On similar arguments,

$P(A_3|A_1')$=$P(A_3|A_2,A_1')$$P(A_2|A_1')$+$P(A_3|A_2',A_1')$$P(A_2'|A_1')$=$P(A_2|A_1')$=$0.3$ as already given in the question. $P(A_3|A_2,A_1')=1$.The reason is simple that Fred completes second milestone on time and it does not matter if he completed second milestone on time.

$P(A_3|A_2',A_1')=0$.Why?Fred did not complete second milestone on time. That is your solution to the first part of the question.

Now coming to answer b.

$P(A_1)=0.75$ $P(A_1')=0.25$ $P(A_3)$=Probability that Fred Finishes the project on time.

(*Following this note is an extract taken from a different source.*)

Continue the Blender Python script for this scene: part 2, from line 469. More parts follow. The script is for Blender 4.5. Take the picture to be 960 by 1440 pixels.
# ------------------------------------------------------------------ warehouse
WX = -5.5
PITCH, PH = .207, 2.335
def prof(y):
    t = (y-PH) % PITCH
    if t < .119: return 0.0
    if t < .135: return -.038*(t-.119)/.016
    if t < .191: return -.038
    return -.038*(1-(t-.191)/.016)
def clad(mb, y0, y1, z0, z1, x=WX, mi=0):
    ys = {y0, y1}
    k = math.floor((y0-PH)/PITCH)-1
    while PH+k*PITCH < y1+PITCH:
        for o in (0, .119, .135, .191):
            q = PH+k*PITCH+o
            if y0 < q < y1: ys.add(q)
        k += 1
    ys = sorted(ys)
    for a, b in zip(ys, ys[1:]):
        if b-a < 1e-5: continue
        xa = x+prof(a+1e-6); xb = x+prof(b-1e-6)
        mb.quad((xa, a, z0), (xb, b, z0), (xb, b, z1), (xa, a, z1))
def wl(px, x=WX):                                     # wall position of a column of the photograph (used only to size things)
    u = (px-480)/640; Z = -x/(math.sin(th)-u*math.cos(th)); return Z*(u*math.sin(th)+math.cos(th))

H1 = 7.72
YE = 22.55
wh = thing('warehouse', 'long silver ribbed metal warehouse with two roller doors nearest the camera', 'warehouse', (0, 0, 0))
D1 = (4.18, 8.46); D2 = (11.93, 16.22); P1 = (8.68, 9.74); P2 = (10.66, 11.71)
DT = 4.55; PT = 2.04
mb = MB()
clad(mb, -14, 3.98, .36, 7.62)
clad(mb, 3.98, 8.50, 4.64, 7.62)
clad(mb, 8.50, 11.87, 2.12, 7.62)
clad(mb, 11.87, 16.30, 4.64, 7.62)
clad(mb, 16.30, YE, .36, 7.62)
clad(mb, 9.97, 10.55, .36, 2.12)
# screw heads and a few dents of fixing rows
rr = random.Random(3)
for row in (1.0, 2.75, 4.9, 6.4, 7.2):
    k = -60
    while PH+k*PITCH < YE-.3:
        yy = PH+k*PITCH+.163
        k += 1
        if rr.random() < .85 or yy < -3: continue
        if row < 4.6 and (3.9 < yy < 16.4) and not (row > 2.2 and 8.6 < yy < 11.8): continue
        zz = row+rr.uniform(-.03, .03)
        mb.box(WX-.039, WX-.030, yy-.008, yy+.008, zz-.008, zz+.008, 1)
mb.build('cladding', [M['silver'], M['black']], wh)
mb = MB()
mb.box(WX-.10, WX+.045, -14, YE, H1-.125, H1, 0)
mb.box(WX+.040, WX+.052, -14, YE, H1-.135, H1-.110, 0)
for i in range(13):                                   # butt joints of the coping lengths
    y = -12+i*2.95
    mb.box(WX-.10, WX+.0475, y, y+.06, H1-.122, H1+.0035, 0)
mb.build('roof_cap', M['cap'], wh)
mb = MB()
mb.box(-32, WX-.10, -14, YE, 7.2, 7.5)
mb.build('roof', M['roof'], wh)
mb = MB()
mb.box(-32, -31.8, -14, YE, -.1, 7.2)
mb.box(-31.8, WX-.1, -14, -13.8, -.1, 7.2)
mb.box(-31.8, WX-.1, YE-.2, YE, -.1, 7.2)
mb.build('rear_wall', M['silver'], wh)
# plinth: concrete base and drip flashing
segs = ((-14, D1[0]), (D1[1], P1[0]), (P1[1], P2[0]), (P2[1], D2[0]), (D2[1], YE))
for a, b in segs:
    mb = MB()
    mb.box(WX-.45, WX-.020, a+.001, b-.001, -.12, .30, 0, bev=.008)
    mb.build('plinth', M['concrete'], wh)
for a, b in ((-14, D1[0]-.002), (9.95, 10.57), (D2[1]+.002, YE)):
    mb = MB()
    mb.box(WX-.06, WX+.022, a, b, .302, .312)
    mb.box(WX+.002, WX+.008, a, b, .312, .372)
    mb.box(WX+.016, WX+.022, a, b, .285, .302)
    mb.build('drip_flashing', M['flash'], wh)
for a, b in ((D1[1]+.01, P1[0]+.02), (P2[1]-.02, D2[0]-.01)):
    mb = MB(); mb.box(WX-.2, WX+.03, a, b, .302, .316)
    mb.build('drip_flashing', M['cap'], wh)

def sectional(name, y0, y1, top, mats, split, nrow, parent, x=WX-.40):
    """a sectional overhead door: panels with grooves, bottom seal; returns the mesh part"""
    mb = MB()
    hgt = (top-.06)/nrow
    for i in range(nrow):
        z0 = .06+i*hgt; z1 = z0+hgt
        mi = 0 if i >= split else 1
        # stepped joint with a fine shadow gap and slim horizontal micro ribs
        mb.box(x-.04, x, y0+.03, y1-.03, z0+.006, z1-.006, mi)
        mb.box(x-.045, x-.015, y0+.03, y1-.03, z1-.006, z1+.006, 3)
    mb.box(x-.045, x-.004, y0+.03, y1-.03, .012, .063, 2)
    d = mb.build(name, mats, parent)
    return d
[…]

Let us condition on $A_1$.

$P(A_3)=P(A_3|A_1)*P(A_1)+P(A_3|A_1')*P(A_1')$

As from question a.

$P(A_3|A_1)=0.8$ $P(A_3|A_1')=0.3$ $P(A_3)=0.8*0.75+0.3*0.25=0.675$

There is also another way to solve the same problem:

$P(A_2)$=Find the probability that Fred finishes the second milestone on time. Wishful thinking: If we knew Fred finishes the first milestone on time. So, condition on $A_1$ and use Bayes Theorem and and Law of Total Probability:

$P(A_2)=P(A_2|A_1)*P(A_1)+P(A_2|A_1')*P(A_1') =0.8*0.75+0.3*0.25 =0.675$
$P(A_3)$=Find the probability that Fred finishes the project on time.
Wishful thinking: If we knew Fred finishes second milestone on time would be enough as it does not matter if he completes the second milestone on time. So condition on $A_2$ and use Bayes theorem and LOTP:

$P(A_3)=P(A_3|A_2).P(A_2)+P(A_3|A_2')*P(A_2')$
$=1.P(A_2)+0.P(A_2')$
$=P(A_2)$
$=0.675$ as already computed.

Now explanation: $P(A_3|A_2)$=Find the probability that Fred completes the project on time given that he completes the second milestone on time$=1$.Why?Because second milestone has already been completed.

$P(A_3|A_2')=$Find the probability that Fred completes the project on time given that he does not complete the second milestone on time$=0$.Why?Because second milestone has not been completed.